In the early 20th century, Bhimrao Ramji Ambedkar, a schoolboy from the Ratnagiri district, would enter his classroom. He would have to go to a corner and sit all by himself, instead of sitting with his other classmates. Bhimrao would also have to get a piece of gunny cloth over which he could sit. He would take the cloth back home everyday as the servant employed by the school would refuse to touch the cloth.
When all
other students of his class felt thirsty, they would only need to take the
permission of the teacher before going to the tap and drinking water. When Bhimrao
felt thirsty, he would hope that the school peon was available. He was not
allowed to touch the tap himself, and could quench his thirst only if the peon
would open the tap for him. If the peon was absent, he would not get any water,
and would remain thirsty.
This
schoolboy rose to become the architect of independent India’s Constitution, and
the first Law Minister of independent India.
As an
innocent schoolboy, Bhimrao had to face this discrimination only because he
belonged to the Mahar community – which was one of the communities who were treated
as ‘untouchables’ in the Bombay Presidency. Many of us may naturally think that
the trauma and discrimination that young Ambedkar had to face as an ‘untouchable’
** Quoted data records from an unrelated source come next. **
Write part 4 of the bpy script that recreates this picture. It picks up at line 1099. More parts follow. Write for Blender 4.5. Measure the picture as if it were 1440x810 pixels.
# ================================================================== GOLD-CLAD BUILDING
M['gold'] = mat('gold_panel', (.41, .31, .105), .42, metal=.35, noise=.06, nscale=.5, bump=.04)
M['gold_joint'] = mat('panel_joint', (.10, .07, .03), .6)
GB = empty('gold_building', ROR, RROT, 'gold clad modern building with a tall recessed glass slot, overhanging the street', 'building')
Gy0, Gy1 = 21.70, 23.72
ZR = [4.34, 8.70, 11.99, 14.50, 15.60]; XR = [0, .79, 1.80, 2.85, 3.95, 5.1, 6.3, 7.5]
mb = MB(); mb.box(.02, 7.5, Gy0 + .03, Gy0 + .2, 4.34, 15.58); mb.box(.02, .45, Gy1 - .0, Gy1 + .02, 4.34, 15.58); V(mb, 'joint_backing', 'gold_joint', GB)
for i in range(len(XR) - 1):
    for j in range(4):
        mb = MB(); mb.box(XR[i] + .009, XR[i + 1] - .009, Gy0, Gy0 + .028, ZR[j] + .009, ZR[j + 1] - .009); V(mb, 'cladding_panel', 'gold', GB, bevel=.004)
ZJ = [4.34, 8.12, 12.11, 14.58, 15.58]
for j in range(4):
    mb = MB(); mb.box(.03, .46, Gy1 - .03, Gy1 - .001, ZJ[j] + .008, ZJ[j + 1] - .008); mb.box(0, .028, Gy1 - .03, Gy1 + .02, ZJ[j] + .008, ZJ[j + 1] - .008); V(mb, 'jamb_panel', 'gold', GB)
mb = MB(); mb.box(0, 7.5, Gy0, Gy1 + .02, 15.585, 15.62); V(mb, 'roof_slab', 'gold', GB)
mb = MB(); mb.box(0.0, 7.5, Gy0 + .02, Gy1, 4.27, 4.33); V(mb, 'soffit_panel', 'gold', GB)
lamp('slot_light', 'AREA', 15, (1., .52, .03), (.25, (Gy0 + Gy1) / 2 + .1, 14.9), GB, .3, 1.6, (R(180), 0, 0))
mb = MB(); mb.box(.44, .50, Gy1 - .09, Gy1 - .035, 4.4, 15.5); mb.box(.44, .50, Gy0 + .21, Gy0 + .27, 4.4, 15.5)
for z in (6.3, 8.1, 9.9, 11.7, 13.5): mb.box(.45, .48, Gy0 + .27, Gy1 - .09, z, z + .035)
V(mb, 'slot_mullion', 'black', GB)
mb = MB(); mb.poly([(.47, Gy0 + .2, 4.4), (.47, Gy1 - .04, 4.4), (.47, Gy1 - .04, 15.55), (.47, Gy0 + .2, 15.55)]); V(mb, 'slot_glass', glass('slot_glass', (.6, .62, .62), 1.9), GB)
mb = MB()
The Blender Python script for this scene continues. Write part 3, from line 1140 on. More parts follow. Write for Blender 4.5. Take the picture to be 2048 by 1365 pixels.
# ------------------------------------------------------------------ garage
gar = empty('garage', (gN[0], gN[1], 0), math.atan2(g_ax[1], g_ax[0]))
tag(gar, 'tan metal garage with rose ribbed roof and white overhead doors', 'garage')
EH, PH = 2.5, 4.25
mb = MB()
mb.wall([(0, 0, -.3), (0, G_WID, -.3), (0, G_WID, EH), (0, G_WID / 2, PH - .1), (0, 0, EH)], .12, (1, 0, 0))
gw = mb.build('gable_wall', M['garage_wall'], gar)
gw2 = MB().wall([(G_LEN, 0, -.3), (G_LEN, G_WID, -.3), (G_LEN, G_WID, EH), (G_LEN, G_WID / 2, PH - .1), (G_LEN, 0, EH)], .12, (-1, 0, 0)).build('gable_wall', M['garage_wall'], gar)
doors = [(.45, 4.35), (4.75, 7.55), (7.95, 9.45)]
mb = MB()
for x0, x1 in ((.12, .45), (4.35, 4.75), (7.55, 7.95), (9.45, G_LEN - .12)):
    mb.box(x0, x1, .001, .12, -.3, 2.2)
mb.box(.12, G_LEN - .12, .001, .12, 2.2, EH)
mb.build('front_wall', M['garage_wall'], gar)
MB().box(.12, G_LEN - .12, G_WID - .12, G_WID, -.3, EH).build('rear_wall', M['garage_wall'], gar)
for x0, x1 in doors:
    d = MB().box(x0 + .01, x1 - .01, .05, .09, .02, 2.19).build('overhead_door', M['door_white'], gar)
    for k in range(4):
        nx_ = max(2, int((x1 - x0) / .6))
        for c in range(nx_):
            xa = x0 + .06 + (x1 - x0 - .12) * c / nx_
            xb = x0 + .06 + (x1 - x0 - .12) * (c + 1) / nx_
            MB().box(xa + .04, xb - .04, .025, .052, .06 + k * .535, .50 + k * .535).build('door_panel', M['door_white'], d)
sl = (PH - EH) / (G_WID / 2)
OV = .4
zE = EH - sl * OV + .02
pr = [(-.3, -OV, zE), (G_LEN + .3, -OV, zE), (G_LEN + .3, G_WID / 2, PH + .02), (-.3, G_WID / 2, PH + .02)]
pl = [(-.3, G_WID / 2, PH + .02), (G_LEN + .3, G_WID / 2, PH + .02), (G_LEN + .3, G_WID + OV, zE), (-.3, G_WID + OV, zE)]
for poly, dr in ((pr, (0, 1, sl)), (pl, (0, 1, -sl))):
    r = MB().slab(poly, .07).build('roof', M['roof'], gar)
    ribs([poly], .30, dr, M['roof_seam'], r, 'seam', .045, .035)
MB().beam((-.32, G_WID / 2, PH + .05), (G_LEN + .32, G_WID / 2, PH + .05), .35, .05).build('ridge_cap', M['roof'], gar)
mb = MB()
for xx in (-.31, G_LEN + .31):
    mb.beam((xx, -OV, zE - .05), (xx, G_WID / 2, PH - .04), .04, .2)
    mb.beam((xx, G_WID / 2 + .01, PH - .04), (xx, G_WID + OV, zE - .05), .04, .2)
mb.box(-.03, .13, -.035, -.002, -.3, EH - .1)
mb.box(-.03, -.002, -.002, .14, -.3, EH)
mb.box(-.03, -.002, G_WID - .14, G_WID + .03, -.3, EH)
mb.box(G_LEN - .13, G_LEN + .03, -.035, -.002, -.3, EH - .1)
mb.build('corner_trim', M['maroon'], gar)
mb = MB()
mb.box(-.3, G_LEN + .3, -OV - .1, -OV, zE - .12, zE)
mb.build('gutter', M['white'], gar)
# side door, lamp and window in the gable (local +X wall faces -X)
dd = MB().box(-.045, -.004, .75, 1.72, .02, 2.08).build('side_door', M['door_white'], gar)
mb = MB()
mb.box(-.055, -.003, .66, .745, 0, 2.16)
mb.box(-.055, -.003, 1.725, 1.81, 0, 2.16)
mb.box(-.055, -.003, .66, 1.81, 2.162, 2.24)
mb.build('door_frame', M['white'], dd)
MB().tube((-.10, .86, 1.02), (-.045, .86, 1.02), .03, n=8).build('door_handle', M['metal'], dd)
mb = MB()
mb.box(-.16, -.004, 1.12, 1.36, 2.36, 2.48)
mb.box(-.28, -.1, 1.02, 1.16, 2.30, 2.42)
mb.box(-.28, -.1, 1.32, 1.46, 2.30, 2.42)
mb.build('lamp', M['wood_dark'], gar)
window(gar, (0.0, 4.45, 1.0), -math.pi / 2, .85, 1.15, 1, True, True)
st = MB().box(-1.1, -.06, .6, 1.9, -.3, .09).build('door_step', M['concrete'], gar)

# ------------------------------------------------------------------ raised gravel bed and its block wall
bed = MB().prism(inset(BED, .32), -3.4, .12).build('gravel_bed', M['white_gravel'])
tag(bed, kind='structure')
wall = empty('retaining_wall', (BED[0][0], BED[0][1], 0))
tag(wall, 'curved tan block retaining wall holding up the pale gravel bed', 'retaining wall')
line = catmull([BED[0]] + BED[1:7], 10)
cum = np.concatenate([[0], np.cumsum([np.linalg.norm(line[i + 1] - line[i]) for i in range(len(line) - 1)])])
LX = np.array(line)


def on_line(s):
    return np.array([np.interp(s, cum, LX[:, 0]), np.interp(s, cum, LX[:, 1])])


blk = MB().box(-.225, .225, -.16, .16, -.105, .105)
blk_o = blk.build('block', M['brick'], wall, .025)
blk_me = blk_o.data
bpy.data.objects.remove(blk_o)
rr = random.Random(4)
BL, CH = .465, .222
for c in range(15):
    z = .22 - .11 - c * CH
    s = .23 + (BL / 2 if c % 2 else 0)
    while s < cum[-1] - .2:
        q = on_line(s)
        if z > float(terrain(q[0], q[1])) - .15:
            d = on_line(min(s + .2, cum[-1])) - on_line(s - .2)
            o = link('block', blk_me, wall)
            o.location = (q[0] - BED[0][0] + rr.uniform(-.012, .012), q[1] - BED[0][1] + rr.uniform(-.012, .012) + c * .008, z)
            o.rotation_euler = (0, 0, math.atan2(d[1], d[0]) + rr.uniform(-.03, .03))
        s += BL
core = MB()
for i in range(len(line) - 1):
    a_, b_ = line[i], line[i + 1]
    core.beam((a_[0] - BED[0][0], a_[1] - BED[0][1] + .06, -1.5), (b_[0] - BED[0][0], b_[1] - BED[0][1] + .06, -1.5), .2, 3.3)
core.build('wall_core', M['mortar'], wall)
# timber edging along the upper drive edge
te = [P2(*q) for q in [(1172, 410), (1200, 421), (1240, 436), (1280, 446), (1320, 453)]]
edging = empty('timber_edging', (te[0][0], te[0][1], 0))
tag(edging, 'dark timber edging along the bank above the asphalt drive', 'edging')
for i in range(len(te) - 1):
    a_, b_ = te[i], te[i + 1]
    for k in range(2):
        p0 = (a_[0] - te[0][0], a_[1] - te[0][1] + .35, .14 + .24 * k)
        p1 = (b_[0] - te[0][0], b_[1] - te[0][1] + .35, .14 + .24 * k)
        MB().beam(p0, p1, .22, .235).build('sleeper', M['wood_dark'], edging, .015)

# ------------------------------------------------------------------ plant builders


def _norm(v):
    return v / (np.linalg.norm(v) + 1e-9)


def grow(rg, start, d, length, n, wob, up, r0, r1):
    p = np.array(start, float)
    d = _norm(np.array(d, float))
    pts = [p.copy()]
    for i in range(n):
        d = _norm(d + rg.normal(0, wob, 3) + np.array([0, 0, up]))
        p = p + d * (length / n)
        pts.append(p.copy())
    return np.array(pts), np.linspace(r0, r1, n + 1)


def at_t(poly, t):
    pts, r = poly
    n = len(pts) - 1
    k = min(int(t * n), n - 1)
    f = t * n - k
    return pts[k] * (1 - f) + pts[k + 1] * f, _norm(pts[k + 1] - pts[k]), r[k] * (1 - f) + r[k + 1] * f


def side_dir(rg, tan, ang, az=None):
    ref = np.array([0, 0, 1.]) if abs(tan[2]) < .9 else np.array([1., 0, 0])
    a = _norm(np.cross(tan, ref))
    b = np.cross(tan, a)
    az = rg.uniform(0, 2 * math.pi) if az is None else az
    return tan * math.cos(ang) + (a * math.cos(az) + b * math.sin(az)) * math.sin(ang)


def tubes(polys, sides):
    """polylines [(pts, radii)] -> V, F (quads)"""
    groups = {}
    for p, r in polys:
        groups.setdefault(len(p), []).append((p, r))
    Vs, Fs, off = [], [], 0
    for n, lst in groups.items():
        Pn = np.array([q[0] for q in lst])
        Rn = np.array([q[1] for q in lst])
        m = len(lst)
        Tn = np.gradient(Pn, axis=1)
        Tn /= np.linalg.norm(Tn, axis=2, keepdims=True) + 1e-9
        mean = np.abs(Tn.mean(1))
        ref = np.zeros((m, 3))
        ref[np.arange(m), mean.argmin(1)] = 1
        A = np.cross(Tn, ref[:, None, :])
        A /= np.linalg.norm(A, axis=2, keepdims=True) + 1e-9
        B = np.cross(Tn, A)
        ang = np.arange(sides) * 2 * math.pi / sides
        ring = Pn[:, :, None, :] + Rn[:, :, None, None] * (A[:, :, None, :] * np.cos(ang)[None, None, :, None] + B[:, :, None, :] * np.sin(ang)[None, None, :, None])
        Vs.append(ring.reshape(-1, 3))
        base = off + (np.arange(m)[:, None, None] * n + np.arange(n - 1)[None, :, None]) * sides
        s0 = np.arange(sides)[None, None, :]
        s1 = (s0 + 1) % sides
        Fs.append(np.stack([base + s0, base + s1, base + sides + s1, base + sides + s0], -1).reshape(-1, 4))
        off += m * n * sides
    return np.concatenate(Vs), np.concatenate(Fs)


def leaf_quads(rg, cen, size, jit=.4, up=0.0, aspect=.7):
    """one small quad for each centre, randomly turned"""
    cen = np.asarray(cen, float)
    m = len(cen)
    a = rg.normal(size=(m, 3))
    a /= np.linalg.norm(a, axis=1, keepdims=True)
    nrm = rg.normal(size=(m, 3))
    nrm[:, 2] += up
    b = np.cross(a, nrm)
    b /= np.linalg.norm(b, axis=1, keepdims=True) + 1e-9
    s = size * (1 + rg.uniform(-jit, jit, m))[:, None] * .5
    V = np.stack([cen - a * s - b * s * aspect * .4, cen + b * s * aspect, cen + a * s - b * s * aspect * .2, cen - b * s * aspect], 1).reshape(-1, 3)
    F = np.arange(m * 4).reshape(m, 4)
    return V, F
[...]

no longer exists today. Didn’t Article 17 of our Constitution abolish all forms
of untouchability?
The gangrape
and murder of a 19-year old Dalit girl in Hathras village, Uttar Pradesh proves
us wrong. The girl was allegedly gangraped and murdered by her upper-caste neighbors,
who had a prolonged feud with her Dalit family.
Beyond
the obvious caste-based fault lines that led to the rape and murder, we must
also not forget that the 19 year-old girl’s Dalit family were also treated as untouchables
in their own village. The family members pointed
out that no Brahmin or Thakur of the village would enter their
house, and would only send a messenger if they had to convey a message.
Whenever
the family visits a shop in the village, the shopkeeper sprinkles water on the
money they hand over, as if to ‘purify’ the money given from the hands of an
untouchable. Even 70 years after all forms of untouchability were outlawed through
our Constitution, untouchability still continues to exist in practice – and the
Hathras incident gives us yet another reminder. Although untouchability has
been abolished in form, it has continued to exist in practice, as upper castes refuse
to give up on the privileges that they receive through this status quo.
Upper
castes benefit from this status quo – as the notion of untouchability allows
them to prevent Dalits from accessing public goods like water and land. Almost
every day, we come across news reports of Dalit men and women getting beaten up
for innocuous acts like drawing water out of a well. Incidents of this nature show
that young Ambedkar’s humiliation as a Mahar Dalit still cannot be relegated to
the dustbins of history, or to social norms of the previous century.
Such practices
tend to continue even after legislations such as the Scheduled Castes and Scheduled
Tribes (Prevention of Atrocities) Act, 1989 have been implemented – which aim
to provide speedy justice to victims of caste-based atrocities. Even prior to this, the Protection of Civil Rights Act, 1955 made the practice of any form of untouchability a penal offence. The mere enactment
of progressive legislations has not brought much change, as executive authorities
and the police force may, on multiple occasions, have an inherent bias against
the oppressed classes.
After
the gangrape and murder in Hathras, the Police cremated the girl’s body at 2 AM,
without even giving her parents the chance to see the mortal remains for one
last time. Would the Police ever deny dignity during death in this manner, if
the victim belonged to a so-called ‘upper caste’? This inherent confidence of ‘getting
away’ arises only because of the victim’s caste – and it is this mindset that
we need to change.
As the
architect of India’s Constitution, Dr. Ambedkar was conscious of the damage
that caste discrimination could do, even after India adopts its Constitution
and becomes a political democracy. On 25th
“We must make our political democracy a social democracy as well. Political democracy cannot last unless there lies at the base of it social democracy. What does social democracy mean? It means a way of life which recognizes liberty, equality and fraternity as the principles of life…..how long will we continue to deny equality in our social and economic life? If we continue to deny it for long, we will do so only by putting our political democracy in peril”.
Ambedkar’s
prescient warning reminds us that political democracy weakens when we continue
to deny social and economic equality – by allowing practices such as
untouchability to prevail. It is this social and economic inequality that
allows the State to get away after tapping
the phones of the Dalit victim’s family, who had just been denied
the right to see their daughter for one last time. It also imbibes in us a
culture where we treat oppressed communities as our inferiors, or turn a blind
eye towards their humiliation - without realizing that they belong to the same brethren.
The fight against caste-based discrimination must hence begin from within. As Ambedkar observed – “In the fight for Swaraj (freedom from British rule), you fight with the whole nation on your side. In this [fight against caste] – you have to fight against the whole nation, and that too, your own”.